A couple of weeks ago, Amazon shipped out a book by American conservative writer Andrew Klavan. It’s an autobiography with a weird title, The Great Good Thing. It’s not about how America is great, or how being a conservative is fantastic, or how awesome his life is. (Okay, maybe he goes over his pretty sweet adult life.) It is instead about his life growing up in a Jewish household, living life as an agnostic, and, at almost 50 years old, finding faith in Christ. As its subtitle succinctly explains, “A secular Jew comes to faith in Christ.”

When this was introduced to me by a podcaster I listen to, I felt compelled to read it. As someone who is exploring their faith again, I couldn’t help but wonder if Klavan had some answers.

While he did not have the answer to “Should I subscribe to Christian beliefs?” he had other answers. Klavan is the kind of man who makes sure everything makes sense. Even as a child, his stories had to make sense, otherwise he scrapped them. If a character was capable of flying, why did he have wings? Whether the fantasy is causally possible is irrelevant, so long as it can logically happen. If he was a part of a science experiment to become superhuman, he did not have to know how the science worked; it just did.

Why is that important? I thought the same thing throughout the book. It is not until Chapter 11 of 14 that Klavan comes to his five epiphanies to finding God, and even those are vague. In the acknowledgements, Klavan admits the book was twice as long before his wife helped edit out unimportant bits. I came to realize a little too late that he writes everything because it provides important context. The fact he did not study for his bar mitzvah and ad libbed his prayers tells us he never believed in what he actually was supposed to, as demanded by his father. So when reading the book, it is important to remember that all writing has a purpose, and it is your responsibility to find that purpose.

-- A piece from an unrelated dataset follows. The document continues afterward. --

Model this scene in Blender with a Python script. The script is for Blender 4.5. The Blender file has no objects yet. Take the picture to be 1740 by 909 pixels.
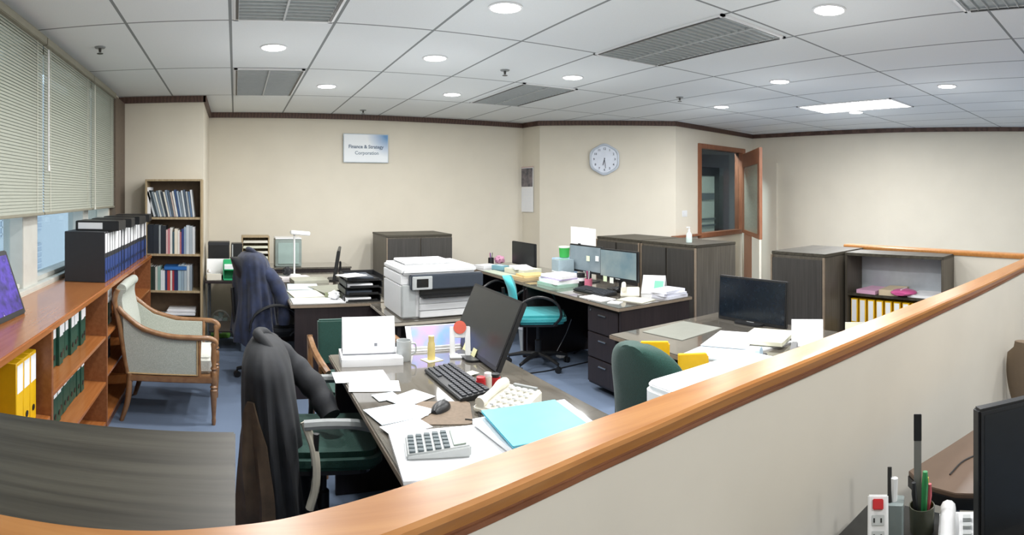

Klavan answers probably the most important question for all people considering religion: is it possible for an intellectual thinker, who wants unambiguous answers to everything, to believe in a God who made the world and its laws? Can someone like Klavan really settle for God to be the first cause? His answer is yes, and his five epiphanies bring him to that conclusion. The short version is the idea of morality being absolute, and therefore a God must have created them, otherwise moral assignments from anyone else are arbitrary and subjective. Whether or not that is convincing is up to you, so long as you have at least read his position.

Some might not find his book as a convincing explanation of why Klavan became baptized. In the first few chapters, Klavan mentions he always believed in a god, but he wasn’t sure who that god was, and if any faith would align with his vision of God. He mentions it again at least a couple more times. He describes miracles as not mere coincidences, where others would brush them off as sheer luck.

Nonetheless, Klavan describes in vivid detail his adventures from age five to 50 — a 45-year path to God and Jesus Christ. To add context, Klavan is normally a mystery-thriller writer, and The Great Good Thing works with that style, despite it being about his journey to faith. His story is quite the adventure. He traveled across America, moved to London, and, for the longest time, could not successfully sell one damn book. Yet here he is, famous for writing books such as True Crime and Empire of Lies, and the movie One Missed Call.

I recommend this book to anyone like myself who still questions their faith, and even to those who are confident in their position to explore different ideas and opinions. I also recommend it to pastors, rabbis, and other such religious leaders to remind them that zealotry without belief doesn’t get anyone anywhere. Religious parents would find this useful to know what not to do when raising their children in a religious household. Overall, I recommend this to anyone who wants to know why certain people turn to faith.

Overall, The Great Good Thing was enjoyable and eye-opening from front to back.